** What is asked **
Line by line, reproduce exactly the beginning of the listing below, ending with the line that contains "text(cb, 'Melissa &" and adding nothing.

** Data provided **

++++++

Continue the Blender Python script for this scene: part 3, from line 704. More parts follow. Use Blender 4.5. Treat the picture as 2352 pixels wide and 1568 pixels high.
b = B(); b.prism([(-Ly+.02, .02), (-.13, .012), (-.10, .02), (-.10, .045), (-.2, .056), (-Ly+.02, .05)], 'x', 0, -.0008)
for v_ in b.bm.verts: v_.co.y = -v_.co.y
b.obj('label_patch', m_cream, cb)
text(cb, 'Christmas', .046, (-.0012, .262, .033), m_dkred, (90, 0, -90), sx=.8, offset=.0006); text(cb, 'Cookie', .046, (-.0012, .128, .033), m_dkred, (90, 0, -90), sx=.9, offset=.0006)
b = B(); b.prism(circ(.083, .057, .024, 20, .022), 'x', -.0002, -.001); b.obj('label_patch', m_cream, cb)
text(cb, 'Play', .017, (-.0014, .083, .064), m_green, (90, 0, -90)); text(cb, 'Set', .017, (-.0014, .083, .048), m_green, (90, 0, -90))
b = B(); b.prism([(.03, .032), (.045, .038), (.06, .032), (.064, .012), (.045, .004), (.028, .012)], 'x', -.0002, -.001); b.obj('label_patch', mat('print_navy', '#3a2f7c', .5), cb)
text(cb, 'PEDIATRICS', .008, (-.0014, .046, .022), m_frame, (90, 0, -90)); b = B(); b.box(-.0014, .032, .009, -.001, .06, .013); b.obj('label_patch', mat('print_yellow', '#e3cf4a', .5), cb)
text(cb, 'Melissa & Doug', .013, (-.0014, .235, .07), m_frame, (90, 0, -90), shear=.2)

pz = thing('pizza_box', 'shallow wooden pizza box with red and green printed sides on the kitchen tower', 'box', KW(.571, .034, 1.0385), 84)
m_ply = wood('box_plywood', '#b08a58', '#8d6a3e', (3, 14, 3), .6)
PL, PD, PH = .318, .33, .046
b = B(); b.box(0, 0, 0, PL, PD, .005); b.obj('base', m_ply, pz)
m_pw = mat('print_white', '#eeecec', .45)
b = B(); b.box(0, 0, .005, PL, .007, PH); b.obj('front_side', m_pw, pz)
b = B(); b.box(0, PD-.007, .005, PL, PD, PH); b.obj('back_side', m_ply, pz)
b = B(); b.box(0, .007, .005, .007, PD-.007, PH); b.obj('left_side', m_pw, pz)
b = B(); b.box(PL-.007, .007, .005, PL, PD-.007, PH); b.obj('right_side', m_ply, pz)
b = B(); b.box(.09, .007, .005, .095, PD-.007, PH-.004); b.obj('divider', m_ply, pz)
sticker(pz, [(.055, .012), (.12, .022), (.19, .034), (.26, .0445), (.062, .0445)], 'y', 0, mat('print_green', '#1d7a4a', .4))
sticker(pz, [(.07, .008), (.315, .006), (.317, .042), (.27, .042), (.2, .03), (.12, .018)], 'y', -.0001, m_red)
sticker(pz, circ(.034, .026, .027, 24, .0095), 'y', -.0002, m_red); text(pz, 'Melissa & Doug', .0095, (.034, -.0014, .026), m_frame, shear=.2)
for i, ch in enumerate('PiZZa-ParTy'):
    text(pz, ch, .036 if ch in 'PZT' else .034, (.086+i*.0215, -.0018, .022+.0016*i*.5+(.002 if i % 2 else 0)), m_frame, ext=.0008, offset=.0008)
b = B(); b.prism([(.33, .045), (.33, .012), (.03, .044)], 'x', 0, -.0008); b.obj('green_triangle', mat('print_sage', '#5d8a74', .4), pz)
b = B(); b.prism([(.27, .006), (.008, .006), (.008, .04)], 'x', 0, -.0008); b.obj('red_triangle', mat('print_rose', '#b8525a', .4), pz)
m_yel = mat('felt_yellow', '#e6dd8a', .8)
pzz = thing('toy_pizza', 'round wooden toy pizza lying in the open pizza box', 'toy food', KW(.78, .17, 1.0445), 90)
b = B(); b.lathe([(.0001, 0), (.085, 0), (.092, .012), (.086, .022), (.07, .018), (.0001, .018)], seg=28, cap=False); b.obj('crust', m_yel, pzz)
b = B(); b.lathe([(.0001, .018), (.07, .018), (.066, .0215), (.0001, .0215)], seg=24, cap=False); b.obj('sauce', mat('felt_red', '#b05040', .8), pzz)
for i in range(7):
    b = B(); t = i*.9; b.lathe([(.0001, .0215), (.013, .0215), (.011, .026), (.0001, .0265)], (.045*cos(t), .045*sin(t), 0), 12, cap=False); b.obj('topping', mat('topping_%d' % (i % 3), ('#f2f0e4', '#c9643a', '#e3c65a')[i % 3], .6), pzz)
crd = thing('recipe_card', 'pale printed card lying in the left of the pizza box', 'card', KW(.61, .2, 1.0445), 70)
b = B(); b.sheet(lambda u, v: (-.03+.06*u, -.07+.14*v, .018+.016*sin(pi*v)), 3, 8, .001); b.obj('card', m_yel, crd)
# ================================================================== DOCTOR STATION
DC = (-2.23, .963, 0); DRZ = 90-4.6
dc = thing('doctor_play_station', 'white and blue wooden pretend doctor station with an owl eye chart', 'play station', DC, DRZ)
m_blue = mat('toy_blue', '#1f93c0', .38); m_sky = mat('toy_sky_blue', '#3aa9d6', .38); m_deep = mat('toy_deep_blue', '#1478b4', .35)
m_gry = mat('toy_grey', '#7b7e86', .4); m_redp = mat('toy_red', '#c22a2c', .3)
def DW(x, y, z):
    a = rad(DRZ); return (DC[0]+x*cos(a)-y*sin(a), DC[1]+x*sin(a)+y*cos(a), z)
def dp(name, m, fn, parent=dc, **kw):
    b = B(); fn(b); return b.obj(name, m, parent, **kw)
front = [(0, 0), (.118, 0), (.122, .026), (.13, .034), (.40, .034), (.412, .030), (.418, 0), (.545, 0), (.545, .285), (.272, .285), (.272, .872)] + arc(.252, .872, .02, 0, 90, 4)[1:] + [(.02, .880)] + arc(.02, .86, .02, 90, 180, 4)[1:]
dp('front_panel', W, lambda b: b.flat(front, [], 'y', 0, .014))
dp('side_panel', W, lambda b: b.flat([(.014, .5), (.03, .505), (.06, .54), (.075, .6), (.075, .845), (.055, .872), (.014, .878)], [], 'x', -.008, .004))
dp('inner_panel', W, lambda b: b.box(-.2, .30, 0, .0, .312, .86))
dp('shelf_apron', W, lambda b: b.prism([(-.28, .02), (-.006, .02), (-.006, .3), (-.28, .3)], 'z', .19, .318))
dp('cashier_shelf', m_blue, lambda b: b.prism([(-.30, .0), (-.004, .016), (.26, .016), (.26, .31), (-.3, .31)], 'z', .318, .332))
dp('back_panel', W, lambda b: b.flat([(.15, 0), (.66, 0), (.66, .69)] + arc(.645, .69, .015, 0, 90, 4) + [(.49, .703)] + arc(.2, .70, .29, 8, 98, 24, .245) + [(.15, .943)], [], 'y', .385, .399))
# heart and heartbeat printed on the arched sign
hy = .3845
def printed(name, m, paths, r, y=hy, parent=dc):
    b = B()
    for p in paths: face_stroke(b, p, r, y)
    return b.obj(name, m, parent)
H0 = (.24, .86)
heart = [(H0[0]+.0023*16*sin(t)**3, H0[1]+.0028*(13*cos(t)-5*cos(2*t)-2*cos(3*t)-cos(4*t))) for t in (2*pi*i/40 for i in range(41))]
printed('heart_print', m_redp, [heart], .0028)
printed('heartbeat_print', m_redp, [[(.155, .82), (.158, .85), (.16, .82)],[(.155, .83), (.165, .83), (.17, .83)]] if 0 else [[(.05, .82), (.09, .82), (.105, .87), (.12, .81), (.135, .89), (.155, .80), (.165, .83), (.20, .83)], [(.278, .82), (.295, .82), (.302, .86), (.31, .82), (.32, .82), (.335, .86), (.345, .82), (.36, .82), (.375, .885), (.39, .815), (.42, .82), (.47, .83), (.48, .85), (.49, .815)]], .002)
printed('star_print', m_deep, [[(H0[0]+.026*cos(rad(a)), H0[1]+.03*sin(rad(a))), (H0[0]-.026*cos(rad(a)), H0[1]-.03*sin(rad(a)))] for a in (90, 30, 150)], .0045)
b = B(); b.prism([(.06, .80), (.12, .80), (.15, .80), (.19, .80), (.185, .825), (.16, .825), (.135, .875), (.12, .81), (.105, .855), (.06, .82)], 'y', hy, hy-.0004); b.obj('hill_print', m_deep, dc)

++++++

** Answer **
Continue the Blender Python script for this scene: part 3, from line 704. More parts follow. Use Blender 4.5. Treat the picture as 2352 pixels wide and 1568 pixels high.
b = B(); b.prism([(-Ly+.02, .02), (-.13, .012), (-.10, .02), (-.10, .045), (-.2, .056), (-Ly+.02, .05)], 'x', 0, -.0008)
for v_ in b.bm.verts: v_.co.y = -v_.co.y
b.obj('label_patch', m_cream, cb)
text(cb, 'Christmas', .046, (-.0012, .262, .033), m_dkred, (90, 0, -90), sx=.8, offset=.0006); text(cb, 'Cookie', .046, (-.0012, .128, .033), m_dkred, (90, 0, -90), sx=.9, offset=.0006)
b = B(); b.prism(circ(.083, .057, .024, 20, .022), 'x', -.0002, -.001); b.obj('label_patch', m_cream, cb)
text(cb, 'Play', .017, (-.0014, .083, .064), m_green, (90, 0, -90)); text(cb, 'Set', .017, (-.0014, .083, .048), m_green, (90, 0, -90))
b = B(); b.prism([(.03, .032), (.045, .038), (.06, .032), (.064, .012), (.045, .004), (.028, .012)], 'x', -.0002, -.001); b.obj('label_patch', mat('print_navy', '#3a2f7c', .5), cb)
text(cb, 'PEDIATRICS', .008, (-.0014, .046, .022), m_frame, (90, 0, -90)); b = B(); b.box(-.0014, .032, .009, -.001, .06, .013); b.obj('label_patch', mat('print_yellow', '#e3cf4a', .5), cb)
text(cb, 'Melissa & Doug', .013, (-.0014, .235, .07), m_frame, (90, 0, -90), shear=.2)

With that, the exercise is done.